If you aren’t old enough to remember the ‘60s, the extreme left applied the term to Russia and America or, more specifically, to the KGB and the CIA.
That was firing both barrels: by putting the USSR and the US on the same moral level, the left exonerated the former and demonised the latter.
The KGB has murdered 60 million of its own citizens? Yes, but Joe McCarthy accused good communists of being communists. The Russians introduced concentration camps to half the world? Well, Americans had the audacity to resist communism in Korea and Vietnam. The Russians spy on America? We spy on them too.
In those days such rhetoric was mainly associated with pimply youths who marched through campuses singing “Ho, ho, ho, Ho Chi Minh”, “Hell no, we won’t go”, “Off the pigs” and “Hey, hey, LBJ, how many kids did you kill today?”.
Having done their marching and singing, the youths would usually grow up and begin to pursue happiness in downtown offices and suburban bungalows. They still called themselves liberal at cocktail parties and voted for chaps like Eugene McCarthy, George McGovern and Hubert Humphrey.
Amazingly, it has taken a supposedly conservative US president to bring back these nostalgic memories. But then Donald Trump probably doesn’t know the difference between a conservative and a third baseman.
This he proved by taking moral equivalence off the mothballs. A Fox News interviewer queried Trump about his affection for Putin, whom the journalist described as ‘a killer’, specifically of political opponents.
The president replied: “There are a lot of killers. We’ve got a lot of killers. What do you think? Our country’s so innocent?”
No, it isn’t. Ever since Adam and Eve indulged their taste in fruit, we haven’t been blessed with unadulterated innocence in human institutions. Now, having got this theological point out of the way, let’s make an empirical one: all countries may be sinners, but they don’t all sin to the same extent.
A country that executes one wrongly convicted man commits an evil act. So does a country that murders millions of people by category, be it class, race or wealth. Both countries should be condemned.

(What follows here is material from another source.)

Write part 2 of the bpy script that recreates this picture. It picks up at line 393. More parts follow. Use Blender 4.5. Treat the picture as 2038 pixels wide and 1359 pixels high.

But, this side of a lunatic asylum, they can’t be condemned equally. If they are, that means somebody’s moral compass has gone haywire.
Now at least 200 journalists and political opponents have been murdered on Putin’s watch and – as anyone familiar with Russia will confirm – on his direct orders. Some of those murders were committed by Putin’s hit squads abroad, including London and the Home Counties. Hundreds, possibly thousands more dissidents have been imprisoned on trumped-up charges, mutilated, savagely beaten up or threatened into silence.
I’m unfamiliar with any such crimes perpetrated by the US government in recent memory. Journalists can criticise the administration without fearing a bullet in a dark alley, politicians can oppose the government without having radioactive isotopes added to their diets. If Trump has information to the contrary, he should by all means speak up: the world has the right to know.
If, however, Trump can’t list the US equivalents of Litvinenko, Nemtsov, Politkovskaya, Khlebnikov, Magnitsky, Borovik, Shchekochikhin, Baburova – the list is long – then his statement was inspired by what Trump believes to be realpolitik (I’d rather not speculate on what else it might have been inspired by).
This he confirmed by a characteristically platitudinous clarification: “It’s better to get along with Russia than not. And if Russia helps us in the fight against Isis, which is a major fight . . . that’s a good thing.”
If the combined might of America and the rest of Nato is insufficient to the ‘major’ task of fighting Isis, we should all pack up and go home – the West is going to the dogs. By inviting Putin to bomb Syria flat with his typical KGB savagery, all America does is provide a Middle Eastern foothold to a hostile foreign power.
It is indeed better to get along with Russia than not. But not at any price, and certainly not at the cost of sacrificing whatever is left of intellectual and moral integrity in the US administration.
I am, however, grateful to Trump for confirming my lifelong observation. Though I can’t support this by statistical data, I’ve noticed that vulgarity of taste is inevitably accompanied by vulgarity of thought.
Trump has the taste of a parvenu upstart in just about everything: his Tower, the epitome of look-I’ve-made-it kitsch; his propensity to marry gold-diggers with a dubious past; even his neckties, usually three inches too long.
His foray into moral equivalence proves yet again that such aesthetic lapses are unfailing indicators of moral and intellectual ones. The great Greeks had a ready explanation for this link.
They considered what Aristotle called ‘transcendentals’ and what Plato specifically identified as Truth, Beauty and Goodness to be the inseparable ontological properties of being. A deficit in any one element of the triad would automatically produce a failure in the other two.
A.N. Whitehead once described all philosophy as “a series of footnotes to Plato”. Trump proves that the same comment applies to politics.